America, the paragon of egalitarian values, somehow suffers from a gastronomic class system unknown in France. The right and the opportunity to enjoy the earth’s seasonal best seems to be monopolized by an elite…the great majority of Americans are conditioned to demand and accept bland, processed, chemically treated, generally unnatural foods, which through packaging and marketing have been made to seem wholesome (Guiliano, 76)

Where’s the real food?

The above, of course, is a gross generalization of Canadian and American food culture. I’m sure many of us have engaged in purifying our systems of all the filth and excess wrought by a culture of convenience. Still, that cleansing is often based on fear, avoidance, expectations, fitting into a size 00, looking thin and sexy – the two appear to be synonymous according to our standards – and being ‘health-conscious’. Well, how do we feel “healthy” when we are so paranoid about the damage that one gram of fat might do to our bodies? Yes, bad fat damages in the long run, but good fat is good fat, and in the long run, we really shouldn’t be thinking about fat anyway, more like, how do we stop war and create more peace or how do we make sure everyone gets a share of the pie.

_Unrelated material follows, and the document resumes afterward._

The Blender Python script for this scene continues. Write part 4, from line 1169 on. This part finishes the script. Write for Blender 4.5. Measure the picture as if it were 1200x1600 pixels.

If it’s about feeling sexy, and getting ‘the look’, it won’t happen through denial. It’ll happen through blanket acceptance of who you are, first and foremost, and the fact that the layers of whatever you have, whether it be fat or past trauma, chemicals or stress, guilt or shame, can all be wiped out in a single stroke of self-love. Yes, love yourself as the French love themselves and their food and culture. Sex appeal is not in actual physical beauty, but in the way you carry yourself. And we carry ourselves well when we feel good about what we’ve put into our bodies, when our bodies have received the proper nourishment. We can taste plenty, but should eat less because there’s always more the next day. We just have to remind ourselves that people on the streets or living in the third world aren’t so lucky. They’re fed undercooked, watery rice or a bowl of soup whenever charity is fashionable and can be sold at a price. But choices abound for the privileged among us and so, we ought to count our blessings. The French count their blessings in every mouthful they take, every sip they make. There is the underlying belief that there is no moment like the present. And even if the future looks dim, at least they savoured the moment like they savoured that one perfect bite.